On comprend pourquoi, en dehors de la France, les « révolutions de 1848 » sont un tel échec, mais pourquoi la révolution française de 1848 est-elle un tel échec pour Marx ? C’est parce qu’il était très anti-bonapartiste. Marx vivait à Paris à cette époque et nous pouvons donc comprendre son parti pris – nous, par contre, nous ne le comprenons pas. En 2022, cela semble être une erreur majeure qui perd le fil de l’histoire politique : s’éloigner de l’autocratie. Je critiquerai profondément sa condamnation trop forte de Louis-Napoléon Bonaparte dans le chapitre suivant, mais ce qu’il faut d’abord c’est son analyse de la France de 1848-52 – elle est critique car elle rappelle tellement la politique occidentale d’aujourd’hui !
Les deux époques révolutionnaires ont combattu le même principe politique : l’autocratie, l’anti-démocratie et le règne d’une élite aristocratique. Les Gilets Jaunes se battent exactement de la même manière, même si l’autocratie est à peine moins barbare, mais vous devriez dire cela à l’un des nombreux Gilets Jaunes mutilés.
Qu’est-il arrivé à la révolution progressiste française de 1848, alors ? La démocratie libérale occidentale est arrivée !
La réponse courte est que Marx attribue la responsabilité de l’échec de 1848 aux actions semi-révolutionnaires de l’aile gauche de la France en 1848, ainsi qu’au rôle joué par Louis-Napoléon Bonaparte.

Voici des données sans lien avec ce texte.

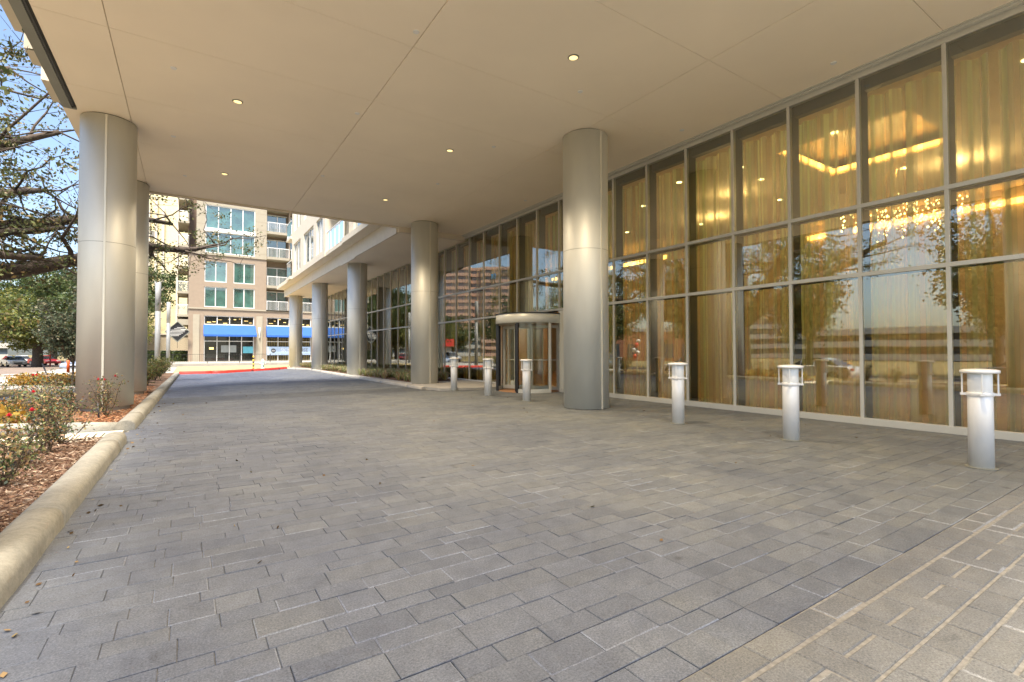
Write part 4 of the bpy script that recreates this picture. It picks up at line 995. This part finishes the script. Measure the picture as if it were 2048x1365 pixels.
# terrace, railing
struct(MB().box(-4.5, 40, 56.5, 68.0, -.5, .2).build('terrace', m_conc))
struct(MB().box(-9.2, -4.5, 60, 140, -.6, -.16).build('side_lawn', m_brown))
fn = empty('fence', (-4, 57, .2), 'thin black railing along the terrace in front of the shopfront', 'fence')
b = MB().box(0, 26, -.02, .02, .86, .89).box(0, 26, -.02, .02, .1, .13)
for k in range(174): b.box(k * .15, k * .15 + .014, -.01, .01, .13, .86)
b.build('railing', m_black, fn)
for k in range(10): MB().box(k * 2.8 - .03, k * 2.8 + .03, -.03, .03, 0, .95).build('fence_post', m_black, fn)
# hedge + low building + tower behind, left of the block
G_ = np.random.default_rng(2); P = np.stack([G_.uniform(-6.5, .3, 9000), G_.uniform(74, 76, 9000), G_.uniform(.2, 1.45, 9000)], 1)
o = leaves('hedge', P, .12, [(.03, .05, .02), (.05, .075, .025), (.025, .04, .018)], None, None, 3); tag(o, 'clipped dark green hedge behind the railing left of the apartment block', 'hedge')
o = MB().box(-6.5, .3, 74.2, 75.8, .1, 1.3).build('x', m_green); o.parent = None; o.name = 'hedge_core'; 
hp = bpy.data.objects['hedge']; o.parent = hp
lb = empty('low_building', (-3, 84, 0), 'low beige brick building behind the hedge', 'building')
MB().box(-3.2, 12, 0, 10, 0, 3.9).build('wall', plain('beige_brick', (.50, .43, .31), .85, var=.15, scale=9), lb)
MB().box(-3.3, 12.1, -.1, 10.1, 3.9, 7.4).build('cornice', plain('yellow_stucco', (.78, .68, .40), .8), lb)
MB().box(-3.35, 12.15, -.15, 10.1, 3.7, 3.9).build('eave', m_stucco2, lb)
yt = empty('yellow_tower', (-5, 120, 0), 'pale yellow residential tower seen between the light poles and the apartment block', 'building')
MB().box(-3.4, 20, 0, 20, 0, 34).build('wall', MATS['yellow_stucco'], yt)
for k in range(4): MB().box(-3.0 + k * 1.15, -2.6 + k * 1.15, -.5, 0, 6, 32 - (k % 2) * 2).build('rib', m_stucco2, yt)
for z in (20.5, 24.0): MB().box(-1.8, -.6, -.3, -.1, z, z + 1.2).build('window', plain('dull_window', (.25, .23, .2), .3), yt)
bt = empty('glass_tower', (-16, 210, 0), 'tall blue glass office tower in the distance behind the light poles', 'building')
m_blue = plain('blue_curtain_wall', (.25, .40, .58), .08, .5, .1, .05)
MB().box(-14, 17, 0, 30, 0, 95).build('glass_wall', m_blue, bt)
b = MB()
for k in range(20): b.box(-14 + k * 1.6, -13.7 + k * 1.6, -.15, 0, 0, 95)
for k in range(24): b.box(-14, 17, -.1, 0, k * 4, k * 4 + .3)
b.build('mullion_grid', plain('pale_metal', (.5, .58, .66), .5), bt)
# diamond lattice sign
dm = empty('diamond_sign', (-1.0, 67.3, 3.6), 'dark diamond shaped lattice sign projecting from the corner of the apartment block', 'sign')
q = 1.15; f_ = MB()
pts = [(0, q), (q, 0), (0, -q), (-q, 0)]
for k in range(4):
    (xa, za), (xb, zb) = pts[k], pts[(k + 1) % 4]; f_.tube([(xa, 0, za), (xb, 0, zb)], .05, 6)
f_.build('frame', m_grey, dm)
b = MB().quad((0, .06, q), (q, .06, 0), (0, .06, -q), (-q, .06, 0)); b.build('backing', m_black, dm)
b = MB()
for k in range(7): t = -.9 + k * .3; b.tube([(max(-q, t - q + .2) * .9, 0, t * .2 + .1 * k - .3), (min(q, t + q) * .6, 0, t * .5)], .022, 5)
b.build('lattice_bar', m_white, dm)
MB().tube([(0, 0, -q), (0, 0, -q - .7)], .02, 5).build('hanging_rod', m_black, dm)
MB().box(.3, 1.0, -.02, .02, .2, .32).build('bracket', m_alu, dm)

# ================================================================= FAR SIDE BUILDINGS (mirrored in the glass and far left)
def banded(name, loc, rz, W, D, H, floors, m_band, m_win, label, notch=False):
    r = empty(name, loc, label, 'building', None, rz); fh = H / floors
    b = MB(); w_ = MB(); piers = MB()
    segs = [(-W / 2, -.08 * W, 0), (-.08 * W, .06 * W, 1.5), (.06 * W, W / 2, 0)] if notch else [(-W / 2, W / 2, 0)]
    for (xa, xb, off) in segs:
        w_.box(xa + .1, xb - .1, off + .5, D - .5, 0, H - .3)
        for k in range(floors): b.box(xa, xb, off, D, k * fh, k * fh + fh * .46)
        b.box(xa, xb, off, D, H - .2, H + 1.0)
    b.build('spandrel_bands', m_band, r); w_.build('window_bands', m_win, r)
    return r
m_pink = plain('pink_granite', (.66, .42, .31), .7, var=.08); m_wb = plain('amber_windows', (.35, .27, .24), .1, .3, .4, .05)
m_wb2 = plain('grey_windows', (.14, .18, .22), .08, .4, .3, .1)
t1 = banded('office_tower', (-74, 168, -.6), R(33), 27, 24, 34, 13, m_pink, m_wb, 'pink granite office tower with copper window bands, mirrored left of the revolving door', True)
MB().box(-7.5, -5.6, -.25, -.02, 30.2, 32.2).build('roof_sign', plain('blue_sign', (.05, .3, .6), .5), t1)
m_whb = plain('white_concrete', (.52, .51, .47), .8, var=.05)
banded('office_block', (-98, 66, -.6), R(62), 22, 20, 12, 5, m_whb, m_wb2, 'white banded office block mirrored behind the curtained glass')
banded('parking_garage', (-92, 28, -.6), R(75), 46, 24, 5.2, 2, m_whb, plain('garage_shade', (.06, .06, .06), .9), 'long pale parking garage mirrored in the rightmost panes')
r = empty('brick_shop', (-50, 63, -.5), 'low orange brick shop with pale panels, mirrored beside the big middle column', 'building', None, R(48))
m_brk = plain('orange_brick', (.46, .20, .11), .85, var=.12, scale=12)
MB().box(-11, 11, 0, 12, 0, 5.4).build('wall', m_brk, r); MB().box(-11.1, 11.1, -.1, 12, 5.4, 6.0).build('parapet', m_whb, r)
for k in range(6): MB().box(-9.5 + k * 3.4, -7.6 + k * 3.4, -.08, .0, .6, 3.2).build('window', m_wb2, r)
# far left background (direct view)
banded('pale_office', (-60, 172, -.6), R(15), 44, 18, 9, 3, m_whb, m_wb2, 'low pale building far behind the parked cars')
r = empty('red_roof_shop', (-33, 118, -.6), 'small shop with a red roof at the far left edge', 'building', None, R(15))
MB().box(-5, 5, 0, 8, 0, 3.2).build('wall', m_whb, r); MB().prism([(-5.6, -.6), (5.6, -.6), (5.6, 8.6), (-5.6, 8.6)], 3.2, 5.2).build('roof', m_red, r)
for i, (x, y, h, cr, pal) in enumerate([(-36, 125, 11, 8, OAK), (-47, 100, 11, 8, GRN), (-2, 150, 14, 9, GRN), (-50, 140, 13, 10, GRN), (-28, 150, 14, 10, OAK)]):
    tree('background_tree', (x, y, -.6), ['brownish tree far behind the parked cars', 'green tree beyond the far lawn', 'green tree far behind the second light pole', 'broad green tree in the far left distance', 'brownish green tree far behind the stop sign'][i], 'tree', 100 + i, h, cr, 2.5, .3, 9000, .3, pal, nlimb=7, clump=.8, twigs=3)
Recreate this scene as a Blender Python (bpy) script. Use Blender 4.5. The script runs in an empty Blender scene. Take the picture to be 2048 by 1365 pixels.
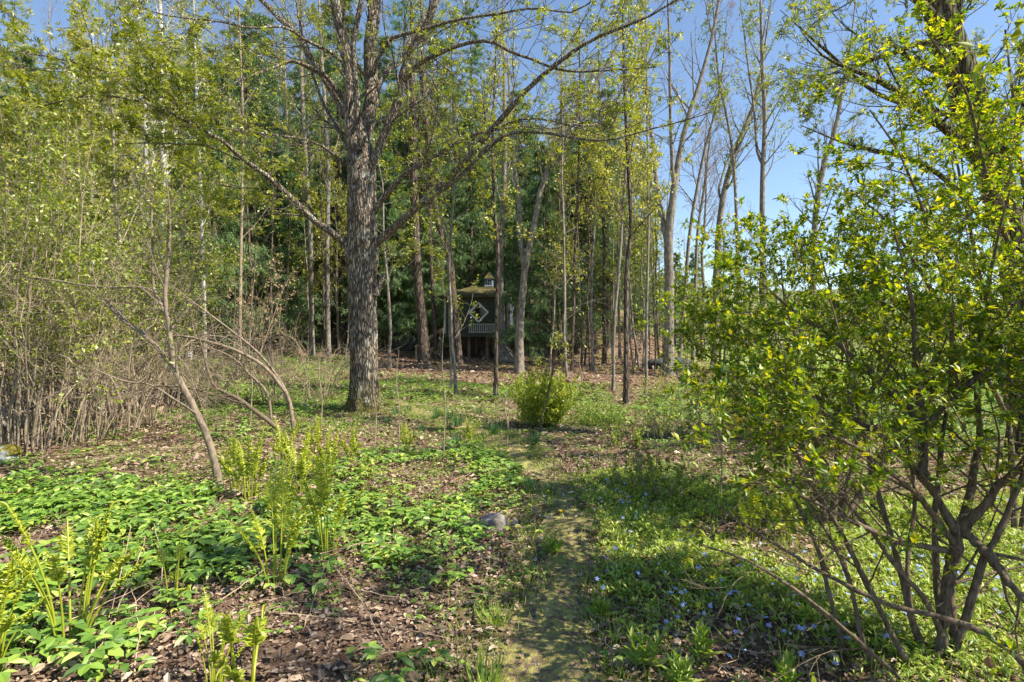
import bpy, math
import numpy as np

# ------------------------------------------------------------------ camera, light, exposure
C = bpy.context.scene
R_ = math.radians
F = 1138.0            # focal length in pixels of the 2048 px wide photograph (20 mm lens)
CAMZ = 1.6
cam = bpy.data.cameras.new("camera"); cam.lens = 20.0; cam.sensor_width = 36.0
cam.clip_start = 0.05; cam.clip_end = 3000
camo = bpy.data.objects.new("camera", cam); C.collection.objects.link(camo)
camo.location = (0, 0, CAMZ); camo.rotation_euler = (R_(90), 0, 0)
C.camera = camo
SUN_AZ, SUN_EL = 108.0, 50.0          # degrees clockwise from +Y (view direction), and above the horizon
w = bpy.data.worlds.new("World"); C.world = w; w.use_nodes = True
nt = w.node_tree; bg = nt.nodes["Background"]
sky = nt.nodes.new("ShaderNodeTexSky"); sky.sky_type = 'NISHITA'; sky.sun_disc = False
sky.sun_elevation = R_(SUN_EL); sky.sun_rotation = R_(SUN_AZ); sky.altitude = 300
sky.air_density = 1.0; sky.dust_density = 0.0; sky.ozone_density = 1.4
nt.links.new(sky.outputs[0], bg.inputs[0]); bg.inputs[1].default_value = 0.10
sl = bpy.data.lights.new("sun", 'SUN'); sl.energy = 5.0; sl.angle = R_(0.5); sl.color = (1.0, 0.90, 0.74)
so = bpy.data.objects.new("sun", sl); C.collection.objects.link(so)
so.rotation_euler = (R_(90 - SUN_EL), 0, R_(180 - SUN_AZ))
C.view_settings.view_transform = 'Standard'; C.view_settings.look = 'None'
C.view_settings.exposure = 1.12; C.view_settings.gamma = 1.0
C.render.engine = 'CYCLES'
C.cycles.max_bounces = 6; C.cycles.diffuse_bounces = 3; C.cycles.glossy_bounces = 2
C.cycles.transmission_bounces = 3; C.cycles.transparent_max_bounces = 4
C.cycles.use_denoising = True

# ------------------------------------------------------------------ materials
def new_mat(name):
    m = bpy.data.materials.new(name); m.use_nodes = True
    n = m.node_tree; n.nodes.clear()
    out = n.nodes.new("ShaderNodeOutputMaterial")
    return m, n, out
def L(n, a, b): n.links.new(a, b)
def ramp(n, fac, stops):
    r = n.nodes.new("ShaderNodeValToRGB"); e = r.color_ramp.elements
    while len(e) < len(stops): e.new(0.5)
    for i, (p, c) in enumerate(stops):
        e[i].position = p; e[i].color = (*c, 1)
    L(n, fac, r.inputs[0]); return r.outputs[0]
def coords(n, sc=(1, 1, 1), which="Object"):
    t = n.nodes.new("ShaderNodeTexCoord"); mp = n.nodes.new("ShaderNodeMapping")
    mp.inputs["Scale"].default_value = sc; L(n, t.outputs[which], mp.inputs[0]); return mp.outputs[0]
def noise(n, vec, scale, detail=4, rough=0.55, dist=0.0):
    t = n.nodes.new("ShaderNodeTexNoise"); t.inputs["Scale"].default_value = scale
    t.inputs["Detail"].default_value = detail; t.inputs["Roughness"].default_value = rough
    t.inputs["Distortion"].default_value = dist
    if vec is not None: L(n, vec, t.inputs["Vector"])
    return t.outputs["Fac"]
def mixc(n, fac, a, b, mode='MIX'):
    m = n.nodes.new("ShaderNodeMix"); m.data_type = 'RGBA'; m.blend_type = mode
    for s, v in ((m.inputs[0], fac), (m.inputs[6], a), (m.inputs[7], b)):
        if hasattr(v, "node"): L(n, v, s)
        else: s.default_value = (*v, 1) if isinstance(v, tuple) else v
    return m.outputs[2]
def bsdf(n, col, rough=0.9, spec=0.2, bump=None, bdist=0.02, bstr=1.0):
    p = n.nodes.new("ShaderNodeBsdfPrincipled")
    if hasattr(col, "node"): L(n, col, p.inputs["Base Color"])
    else: p.inputs["Base Color"].default_value = (*col, 1)
    p.inputs["Roughness"].default_value = rough
    p.inputs["Specular IOR Level"].default_value = spec
    if bump is not None:
        b = n.nodes.new("ShaderNodeBump"); b.inputs["Distance"].default_value = bdist
        b.inputs["Strength"].default_value = bstr
        L(n, bump, b.inputs["Height"]); L(n, b.outputs[0], p.inputs["Normal"])
    return p.outputs[0]

def leaf_mat(name, stops, trans=0.45, tint=(1.25, 1.3, 0.55), gloss=0.06, rough=0.45):
    """thin leaf: diffuse + light shining through, colour varies from leaf to leaf"""
    m, n, out = new_mat(name)
    g = n.nodes.new("ShaderNodeNewGeometry")
    c = ramp(n, g.outputs["Random Per Island"], stops)
    d = n.nodes.new("ShaderNodeBsdfDiffuse"); L(n, c, d.inputs[0])
    t = n.nodes.new("ShaderNodeBsdfTranslucent")
    L(n, mixc(n, 1.0, c, tint, 'MULTIPLY'), t.inputs[0])
    mx = n.nodes.new("ShaderNodeMixShader"); mx.inputs[0].default_value = trans
    L(n, d.outputs[0], mx.inputs[1]); L(n, t.outputs[0], mx.inputs[2])
    last = mx.outputs[0]
    if gloss > 0:
        gl = n.nodes.new("ShaderNodeBsdfGlossy"); gl.inputs["Roughness"].default_value = rough
        m2 = n.nodes.new("ShaderNodeMixShader"); m2.inputs[0].default_value = gloss
        L(n, last, m2.inputs[1]); L(n, gl.outputs[0], m2.inputs[2]); last = m2.outputs[0]
    L(n, last, out.inputs[0]); return m

def bark_mat(name, dark, mid, light, zs=0.16, scale=26, lichen=None, bd=0.03, spots=0.5, moss=None):
    m, n, out = new_mat(name)
    v = coords(n, (1, 1, zs))
    vo = n.nodes.new("ShaderNodeTexVoronoi"); vo.feature = 'DISTANCE_TO_EDGE'; vo.inputs["Scale"].default_value = scale
    dn = n.nodes.new("ShaderNodeTexNoise"); dn.inputs["Scale"].default_value = scale * 0.5
    L(n, v, dn.inputs["Vector"])
    add = n.nodes.new("ShaderNodeVectorMath"); add.operation = 'MULTIPLY_ADD'
    add.inputs[1].default_value = (0.09, 0.09, 0.09)
    L(n, dn.outputs["Color"], add.inputs[0]); L(n, v, add.inputs[2]); L(n, add.outputs[0], vo.inputs["Vector"])
    crack = ramp(n, vo.outputs["Distance"], [(0.0, (0, 0, 0)), (0.22, (1, 1, 1))])
    big = noise(n, coords(n, (1, 1, 0.5)), 5, 5, 0.7)
    base = ramp(n, big, [(0.3, mid), (0.68, light)])
    col = mixc(n, crack, dark, base)
    if lichen:
        lf = ramp(n, noise(n, coords(n), 3.2, 6, 0.75, 0.5), [(spots, (0, 0, 0)), (spots + 0.06, (1, 1, 1))])
        col = mixc(n, lf, col, mixc(n, crack, dark, lichen))
    if moss:                                             # moss growing over the root flare
        sp = n.nodes.new("ShaderNodeSeparateXYZ"); L(n, coords(n), sp.inputs[0])
        mr = n.nodes.new("ShaderNodeMapRange"); mr.inputs[1].default_value = 0.95; mr.inputs[2].default_value = 0.0; L(n, sp.outputs[2], mr.inputs[0])
        mm = n.nodes.new("ShaderNodeMath"); mm.operation = 'MULTIPLY'; L(n, mr.outputs[0], mm.inputs[0])
        L(n, ramp(n, noise(n, coords(n), 5.5, 6, .75), [(.40, (0, 0, 0)), (.52, (1, 1, 1))]), mm.inputs[1]); col = mixc(n, mm.outputs[0], col, moss)
        tn_ = ramp(n, noise(n, coords(n, (1, 1, .4)), 1.6, 4, .7), [(.35, (.55, .50, .45)), (.6, (1, 1, 1))]); col = mixc(n, 0.45, col, tn_, 'MULTIPLY')
    fine = noise(n, v, 90, 3)
    h = mixc(n, 0.3, crack, fine)
    L(n, bsdf(n, col, 0.95, 0.1, h, bd, 1.0), out.inputs[0]); return m

def smooth_bark(name, a, b, band=None, scale=14):
    m, n, out = new_mat(name)
    f = noise(n, coords(n, (1, 1, 0.35)), scale, 7, 0.8)
    col = ramp(n, f, [(0.38, a), (0.60, b)])
    if band:
        bf = ramp(n, noise(n, coords(n, (1, 1, 3.5)), 9, 4, 0.6, 0.4), [(0.56, (0, 0, 0)), (0.62, (1, 1, 1))])
        col = mixc(n, bf, col, band)
    L(n, bsdf(n, col, 0.9, 0.15, f, 0.012, 0.6), out.inputs[0]); return m

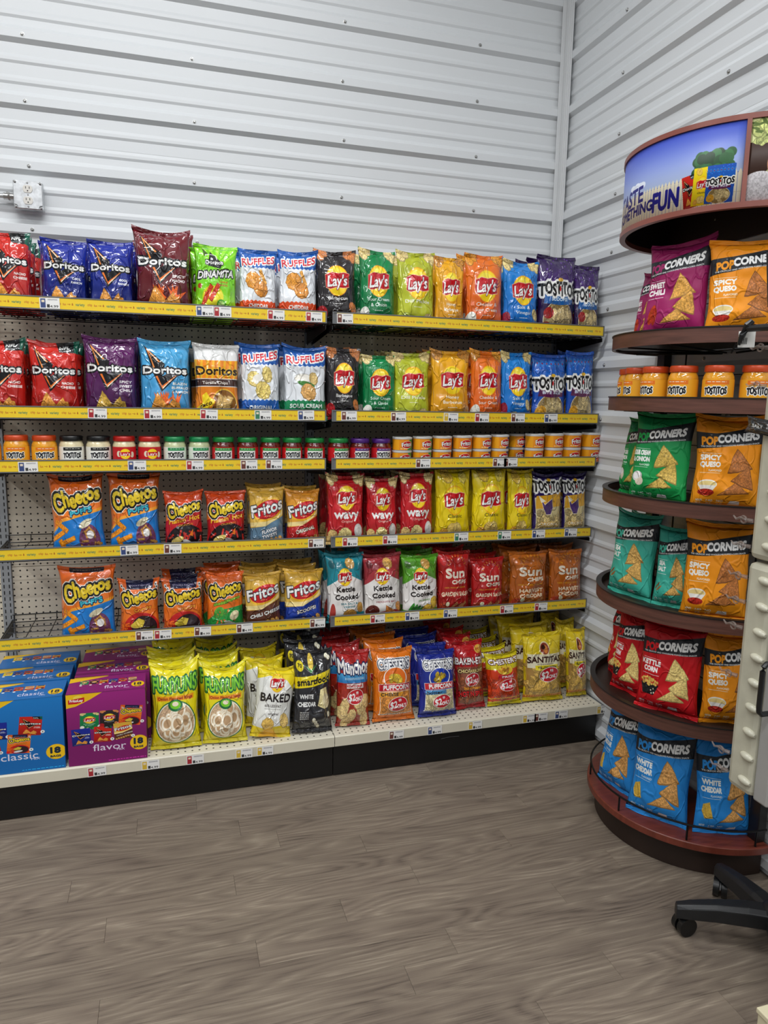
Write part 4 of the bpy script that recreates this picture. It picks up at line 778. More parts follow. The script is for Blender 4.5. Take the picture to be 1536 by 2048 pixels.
# outlet box and conduit on the back wall
ob = empty('outlet_box', (-0.003, -0.0192, 2.2115)); tag(ob, 'square galvanised steel double outlet box on the white ribbed wall', 'outlet')
q = MB(); q.prism([(-0.051,-0.0515),(0.051,-0.0515),(0.051,0.0515),(-0.051,0.0515)], 0, 0.036)
bx = q.build('box_body', m_galv, ob, bevel=0.004); bx.rotation_euler = (math.pi/2, 0, 0)
cpts = []
for sx, sy, order in ((1,1,0),(-1,1,1),(-1,-1,0),(1,-1,1)):
    a = [(0.049*sx, 0.036*sy), (0.040*sx, 0.038*sy), (0.037*sx, 0.041*sy), (0.035*sx, 0.049*sy)]; cpts += a if order == 0 else a[::-1]
q = MB(); q.prism(cpts, 0.0362, 0.041); c_ = q.build('cover_plate', m_galv, ob, bevel=0.0012); c_.rotation_euler = (math.pi/2, 0, 0)
for s in (1, -1):
    q = MB(); pts = [(0.0168*math.cos(a), max(-0.0135, min(0.0135, 0.0168*math.sin(a)))+s*0.0205) for a in np.linspace(0, 2*math.pi, 32, endpoint=False)]
    q.prism(pts, 0.0412, 0.0432); r_ = q.build('receptacle', m_galvd, ob, bevel=0.0008); r_.rotation_euler = (math.pi/2, 0, 0)
    q = MB()
    for x in (-0.0063, 0.0063): q.box(x-0.0011, x+0.0011, s*0.0205+0.0005, s*0.0205+0.0085, 0.0433, 0.0437)
    q.lathe([(0.0024, 0.0433), (0.0024, 0.0437)], 12, (0, s*0.0205-0.0065, 0)); q.build('slot', m_dark, r_)
for x, y, r in ((0, 0, .0024), (0, 0.042, 0.003), (0, -0.042, 0.003), (0.043, 0.044, 0.004), (-0.043, 0.044, 0.004), (0.043, -0.044, 0.004), (-0.043, -0.044, 0.004)):
    q = MB(); q.lathe([(r, 0.036), (r, 0.0424), (r*0.5, 0.0436)], 12, (x, y, 0)); o = q.build('screw', m_screw, ob); o.rotation_euler = (math.pi/2, 0, 0)
q = MB(); q.tube([(-1.2, -0.034, 2.206), (-0.085, -0.034, 2.206)], 0.0088, 14); cd_ = tag(q.build('conduit', m_galv, smooth=True), 'bare steel conduit pipe running into the outlet box', 'conduit')
q = MB(); q.tube([(-0.090, -0.034, 2.206), (-0.0545, -0.034, 2.206)], 0.0118, 14); q.tube([(-0.074, -0.034, 2.206), (-0.068, -0.034, 2.206)], 0.0145, 6); q.tube([(-0.078, -0.034, 2.2), (-0.078, -0.034, 2.222)], 0.003, 8); q.build('conduit_connector', m_screw, cd_)

# ---------------------------------------------------------------- the wall shelving
J0, J1, J2 = -0.155, 1.064, 2.262
YP, YF, YB = -0.085, -0.470, -0.612
SZ = [1.796, 1.432, 1.248, 0.940, 0.616]; DZ = 0.181
BAYS = [(J0, J1, 'left'), (J1, J2-0.008, 'right')]
g = empty('gondola_shelving', (1.05, -0.3, 0)); tag(g, 'cream pegboard gondola back wall with silver slotted uprights', 'shelving')
gd = empty('display_plinth', (1.05, -0.3, 0)); tag(gd, 'cream perforated base deck with black kick plate along the floor', 'shelving')
def gb(q, name, m, parent=None, **k):
    for i, v in enumerate(q.v): q.v[i] = (v[0]-1.05, v[1]+0.3, v[2])
    return q.build(name, m, parent or g, **k)
for x in (J0, J1, J2-0.022):
    q = MB(); q.box(x-0.019, x+0.019, YP-0.002, YP+0.045, 0.0, 1.86); u = gb(q, 'upright', m_upr)
    q = MB()
    for dx in (-0.0095, 0.0095):
        z = 0.2
        while z < 1.84: q.box(x+dx-0.0019, x+dx+0.0019, YP-0.0026, YP-0.0018, z, z+0.0145); z += 0.0254
    o = gb(q, 'slots', m_dark, u); o.location = (0, 0, 0); o['kind'] = 'stuff'
zs = [0.18, 0.59, 0.79, 1.20, 1.60, 1.86]
bys = [(J0-1.2, J0)]+[(a, b) for a, b, _ in BAYS]
for a, b in bys:
    for z0, z1 in zip(zs, zs[1:]):
        q = MB(); q.box(a+0.02, b-0.02, YP+0.012, YP+0.018, z0+0.001, z1-0.001); gb(q, 'pegboard_panel', m_peg, bevel=0.001)
for a, b in bys:
    q = MB(); q.box(a+0.001, b-0.001, YB, YP, DZ-0.004, DZ); gb(q, 'base_deck', m_pegdeck, gd, bevel=0.001)
    q = MB(); q.add([(a+0.001,YB,DZ),(b-0.001,YB,DZ),(b-0.001,YB-0.004,DZ-0.004),(a+0.001,YB-0.004,DZ-0.004),(a+0.001,YB-0.004,DZ-0.042),(b-0.001,YB-0.004,DZ-0.042),(a+0.001,YB+0.02,DZ-0.042),(b-0.001,YB+0.02,DZ-0.042)], [(3,2,1,0),(4,5,2,3),(6,7,5,4)])
    gb(q, 'deck_front_lip', m_deck, gd)
    q = MB(); q.box(a+0.0012, b-0.0012, -0.586, -0.580, 0.004, DZ-0.042); gb(q, 'kick_plate', m_black, gd, bevel=0.001)
# hairline scuffs on the kick plate, as shallow marks
q = MB(); q.tube([(1.52,-0.5866,0.10),(1.56,-0.5866,0.104),(1.60,-0.5866,0.102)], 0.0005, 4); gb(q, 'scuff', m_upr, gd)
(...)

Dans la section ci-dessus, j’ai relaté le résumé que fait Marx des événements de 1848 jusqu’au coup d’État populaire de Louis-Napoléon Bonaparte. Il faudrait un peu plus d’informations sur les grands événements politiques entre ce début et cette fin.
La révolution de février 1848 a rétabli la monarchie, mais les résultats du vote d’avril ont vu la nouvelle Assemblée constituante (temporaire) remplie de royalistes, d’élites et de professionnels qui n’incarnaient pas les revendications socialistes qui avaient propulsé la révolution populaire : l’opposition aux marchés libres et la demande de travaux publics pour créer des emplois. Les Ateliers nationaux avaient été immédiatement créés en 1848 afin de satisfaire le « droit au travail » et d’introduire ainsi une planification centrale gouvernementale dans l’économie.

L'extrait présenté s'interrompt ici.